Desde la psicología del nazismo, la voluntad de poder se halla arraigada en las leyes de la naturaleza, en el instinto de conservación de la especie. Como ilustra Eric Fromm en su Miedo a la Libertad, las tesis de Darwin representan para Hitler, la expresión y la justificación de su propio sadismo. El único poder superior al que éste se somete es Dios, el Destino, la Necesidad, la Historia, la Naturaleza: “sólo el cielo es superior a los hombres, ya que a éstos se les engaña, mientras que el cielo no puede ser sobornado”. Todos estos términos constituyen símbolos de un poder dotado de una fuerza abrumadora en aras a su propia realización mediante la explotación del otro. Para ello según Hitler, “sólo el idealismo conduce al reconocimiento voluntario de la fuerza y el poder; renunciar al idealismo, es renunciar al interés individual”.

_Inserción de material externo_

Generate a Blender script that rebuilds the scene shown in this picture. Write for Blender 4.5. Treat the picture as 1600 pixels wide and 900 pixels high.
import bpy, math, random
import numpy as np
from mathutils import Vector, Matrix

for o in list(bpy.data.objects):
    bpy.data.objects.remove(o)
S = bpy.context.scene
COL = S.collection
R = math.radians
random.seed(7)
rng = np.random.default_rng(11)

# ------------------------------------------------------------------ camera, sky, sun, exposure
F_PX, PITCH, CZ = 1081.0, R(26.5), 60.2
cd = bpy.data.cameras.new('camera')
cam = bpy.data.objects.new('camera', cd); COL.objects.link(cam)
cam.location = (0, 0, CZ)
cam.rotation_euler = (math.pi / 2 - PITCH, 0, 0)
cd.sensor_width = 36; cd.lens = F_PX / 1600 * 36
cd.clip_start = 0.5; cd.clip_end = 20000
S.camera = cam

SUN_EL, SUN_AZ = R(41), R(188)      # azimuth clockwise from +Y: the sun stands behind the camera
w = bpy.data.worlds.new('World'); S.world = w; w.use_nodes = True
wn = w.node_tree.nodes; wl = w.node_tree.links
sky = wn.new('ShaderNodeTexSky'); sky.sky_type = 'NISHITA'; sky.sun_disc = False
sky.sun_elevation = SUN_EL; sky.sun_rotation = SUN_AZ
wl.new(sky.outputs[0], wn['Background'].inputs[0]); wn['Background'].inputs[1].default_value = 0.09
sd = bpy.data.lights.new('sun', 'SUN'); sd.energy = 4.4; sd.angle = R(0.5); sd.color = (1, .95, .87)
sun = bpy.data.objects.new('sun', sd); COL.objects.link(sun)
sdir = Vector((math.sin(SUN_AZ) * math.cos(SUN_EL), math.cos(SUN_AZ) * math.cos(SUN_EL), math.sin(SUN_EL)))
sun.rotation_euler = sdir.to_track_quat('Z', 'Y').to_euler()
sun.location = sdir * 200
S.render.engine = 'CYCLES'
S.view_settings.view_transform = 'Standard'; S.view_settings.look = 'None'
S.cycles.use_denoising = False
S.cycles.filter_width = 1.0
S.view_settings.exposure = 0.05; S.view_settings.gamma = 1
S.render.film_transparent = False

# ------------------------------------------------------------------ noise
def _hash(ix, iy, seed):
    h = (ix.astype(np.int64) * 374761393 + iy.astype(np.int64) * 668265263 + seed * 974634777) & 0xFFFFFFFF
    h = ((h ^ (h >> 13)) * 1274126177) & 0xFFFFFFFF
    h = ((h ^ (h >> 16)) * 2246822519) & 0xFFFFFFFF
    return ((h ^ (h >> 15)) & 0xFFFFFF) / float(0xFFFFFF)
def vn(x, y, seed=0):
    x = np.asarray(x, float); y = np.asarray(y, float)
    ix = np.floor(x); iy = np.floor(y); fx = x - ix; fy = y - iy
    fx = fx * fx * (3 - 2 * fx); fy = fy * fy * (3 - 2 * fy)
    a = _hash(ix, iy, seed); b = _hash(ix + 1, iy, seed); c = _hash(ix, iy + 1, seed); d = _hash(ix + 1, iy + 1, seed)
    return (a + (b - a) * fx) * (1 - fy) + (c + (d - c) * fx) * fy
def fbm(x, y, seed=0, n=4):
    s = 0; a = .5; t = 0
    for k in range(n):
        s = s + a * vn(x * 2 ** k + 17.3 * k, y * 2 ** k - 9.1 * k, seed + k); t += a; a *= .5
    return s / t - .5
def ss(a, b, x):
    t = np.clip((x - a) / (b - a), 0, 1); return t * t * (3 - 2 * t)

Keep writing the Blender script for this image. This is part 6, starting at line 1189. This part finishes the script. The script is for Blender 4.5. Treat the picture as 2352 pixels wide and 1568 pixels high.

Desde el materialismo, la contradicción dialéctica se muestra como la mejor aliada del sentido común. Según Jacques Monod, autor de Azar y Necesidad, “la selección natural es el medio más ciego y más cruel de desarrollar nuevas especies. La lucha por la existencia y la eliminación de los más débiles es un proceso horrible… Me sorprende que un cristiano quiera defender la idea de que éste es el proceso que Dios estableció para realizar su evolución”. Para otro relativista, GRichard Bozarth, “el evolucionismo destruye por completo la razón por la cual la vida terrenal de Cristo habría sido supuestamente necesaria”. La pregunta es obligada: ¿entra en colisión para un creyente la praxis cristiana con la impía realidad de Darwin? Según el rescatado Carlos Marx, es precisamente la versión inhumana del hombre la que más precisa revestirse de Dios, mientras que paralelamente, el consuelo religioso se torna en opio de los sometidos para soportar el dolor. Así, la religión -aunque con fines distintos-, se muestra necesaria tanto para dominantes como para dominados.

Hoy más que nunca, la teoría de la selección natural parece hecha aposta para justificar la actual dominación del mundo, la violencia institucional, el egoísmo a expensas del bien público, la más cruel indiferencia al sufrimiento, la versión más infame de la libertad individual. La paradoja de la cultura judeocristiana descansa así en la huida hacia una comprensión Darwinista de la Creación que la exculpe. “No necesito el alma para mis estudios con los animales” decía Gómez Pereira. Tampoco el neoliberalismo parece precisar de él, en sus ensayos con pueblos y sociedades. En palabras del propio Hitler, “la ley natural representa el instinto que conduce a la lucha del fuerte frente al débil, a la supervivencia del más apto, gracias al empleo de los pueblos inferiores”. Y si en cada “pueblo” sustituimos éstos por “clases”, sin duda terminamos por completar el círculo.